From Kaiserreich


The National Diet Building will be completed in 1936

Tokyo (東京, Tōkyō?) is the Capital of Japan


Tokyo's rise to importance can be largely attributed to two men: Tokugawa Ieyasu and Emperor Meiji. Tokugawa Ieyasu made Edo (the forerunner of Tokyo) his base. When he became shogun in 1603, the town began to grow into the capital of his nationwide military government. It became one of the largest cities in the world with a population topping one million by the 18th century. It became the de facto capital of Japan even while the emperor lived in Kyoto, the imperial capital.

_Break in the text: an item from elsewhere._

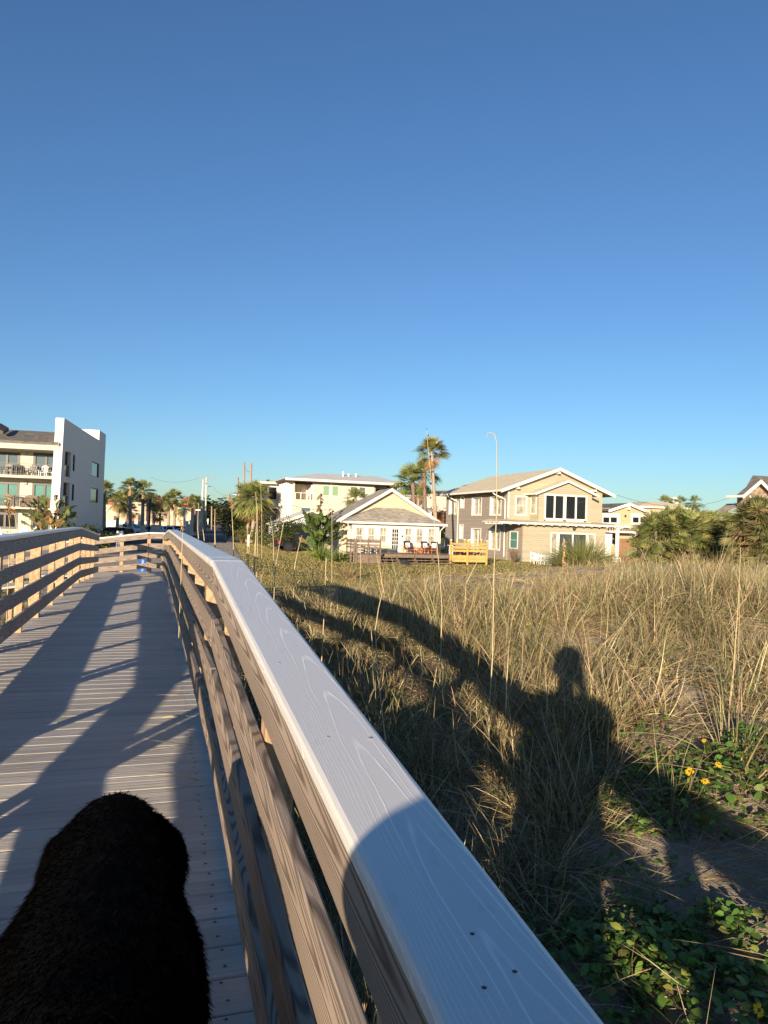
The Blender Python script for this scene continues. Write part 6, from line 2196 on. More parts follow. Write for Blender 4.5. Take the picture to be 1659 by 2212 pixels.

After about 263 years, the shogunate was overthrown under the banner of restoring imperial rule. In 1869, the 17-year-old Emperor Meiji moved to Edo, which was renamed "Tokyo" ("Eastern Capital") the year before. Tokyo was already the nation's political and cultural center, and the emperor's residence made it a de facto imperial capital as well with the former Edo Castle becoming the Imperial Palace. The National Diet Building is almost completed and will be inaugurated at the beginning of 1936.

Central Tokyo, like Osaka, has been designed since about the turn of the century (1900) to be centered around major train stations in a high-density fashion, so suburban railways were built relatively cheaply at street level and with their own right-of-way. This differs from other world cities, such as Los Angeles, that are low-density and automobile-centric. Though expressways have been built, the basic design has not changed to this day.

Tokyo was hit by powerful earthquakes in 1703, 1782, 1812, 1855 and 1923. The 1923 earthquake, with an estimated magnitude of 8.3, killed 142,000 people.